§ Perspectives on Yoneda

We can try to gain intuition for Yoneda by considering a finite category where we view arrows as directed paths.
The "interpretation" of a path is taken by going from edges to labels and then concatenating all edge labels. We "interpret" the label id_x as "" (the empty string), and we "interpret" all other arrows a as some unique string associated to each arrow. Composition of arrows becomes concatenation of strings. This obeys all the axioms of a category. We are basically of a category as a free monoid.
Let's being our consideration of the covariant functor Hom(O, -): C → Set. Note that the objects of this category are sets of arrows Hom(O, P). To every arrow a: P → Q we associate the set function a': Hom(O, P) → Hom(O, Q). a'(op) = pq . op.
Now, to apply Yoneda, we need another covariant functor G: S → Set. We now need to show that the set of natural transformations η: F → G are in bijection with the set G[O] ∈ Set.
We do this by the following consideration.

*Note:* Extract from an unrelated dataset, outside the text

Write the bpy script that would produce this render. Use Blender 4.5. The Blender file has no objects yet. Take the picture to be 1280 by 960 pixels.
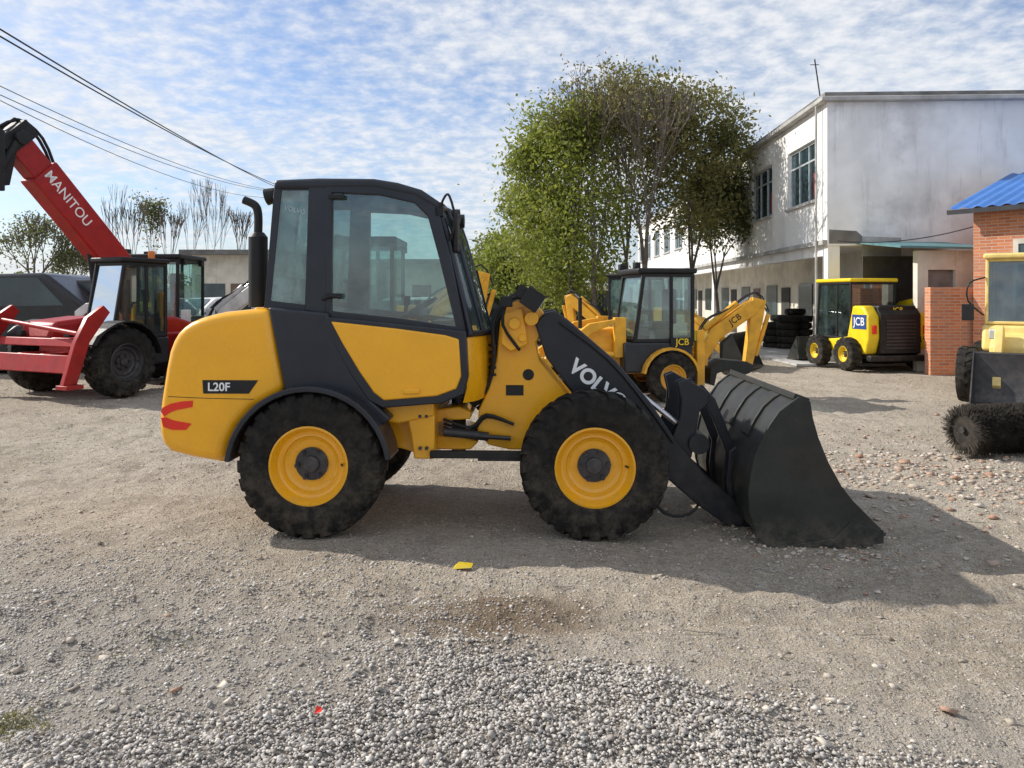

Recall that for the natural transformation, we have the commuting diagram:

x -p-> y

Hom(o, x) -p'-> Hom(o, y)
|                |
ηx               ηy
|                |
v                v
G[x] -G[p] --> G[y]

∀ x y ∈ C,
  o2x ∈ Hom(o, x),
  p ∈ Hom(x, y),
    G[p](ηx(o2x)) = ηy(p'(o2x))

Which on using the definition of p' becomes:

∀ x y ∈ C,
  o2x ∈ Hom(o, x),
  p ∈ Hom(x, y),
  G[p](ηx(o2x)) = ηy(o2x . p')

Now pick the magic x = o and o2x = o2o = id_o. This gives:

x = o, y ∈ C
o2x = id_o

∀ y ∈ C,
  p ∈ Hom(o, y),
  G[p](ηo(id_o)) = ηy(id_o . p')
  G[p](ηo(id_o)) = ηy(p') [By identity arrow]
  [assume we fix ηo(id_o) ∈ G[o] ]
  ηy(p') = G[p](ηo(id_o)) [ηy is now forced.
                          everything on the RHS is known]

Hence, we learn how to map every other arrow ηy(p). If we know how to map the arrows, we can map the objects in the hom-sets as images of the arrows, since we know what ηo[id_o] maps to. Concretely:

§ Images ηo(q) for q ∈ Hom(o, o) after ηo(id_o) is fixed:

We have the relation id_o . q = q. So we get that the arrow q': Hom(o, o) → Hom(o, o) takes id_o to q. By the structure of the natural transformation, we have that:

∀ x y ∈ C,
  o2x ∈ Hom(o, x),
  p ∈ Hom(x, y),
    G[p](ηx(o2x)) = ηy(p'(o2x))

• Pick x = y = o, o2x = id_o, p = q. This gives:

    G[q](ηo(id_o)) = ηo(q'(id_o))
    G[q](ηo(id_o)) = ηo(q' . id_o)
    G[q](ηo(id_o)) = ηo(q')
    ηo(q') = G[q](ηo(id_o))

Hence, we've deduced ηo(q'), so we know what element q gets mapped to. The same process works with any arrow!

§ A shift in perspective: Yoneda as partial monoid.

Since we're considering the sets $Hom(o, -)$, note that we can always pre-compose any element of $Hom(o, o)$ to every $Hom(o, p)$. More-over, if we know the value of $id_o$, then we have the equation that $id_o \circ a = a$. since $id_o$ is the identity. Moreover, $id_o$ is the only identity arrow we possess across all $Hom(o, -)$: We can only access the identity arrow inside $Hom(o, o)$. For all other $Hom(o, p)$ where $p \neq o$, we do not have the identity arrow $id_o$ or $id_p$. So we have a sort of partial monoid , where we have a unique identity element $id_o$, and arrows that compose partially based on domain/codomain conditions.
From this perspective, we can read the commutative diagram laws as a sort of "Cayley's theorem". We have as elements the elements of the set $Hom(o, -)$. For every arrow $a: p \rightarrow q$, we have the action $Hom(o, p) \xrightarrow{a} Hom(o, q)$.
From this perspective, it is trivial to see that:

• Every monoid can be embedded into its action space (Cayley's theorem).
• This mapping of yoneda from $Hom(o, -)$ to arbitrary sets is like a "forgetful" functor from a monoid into a semigroup.
• If our monoid is "well represented" by a semigroup, then once we know what the identity maps to, we can discover all of the other elements by using the relation $f(ex) = f(e) f(x)$. The only "arbitrariness" introduced by forgetting the monoid structure is the loss of the unique identity. NOTE : This is handwavy, since the data given by a natural transformation is somehow "different", in a way that I'm not sure how to make precise.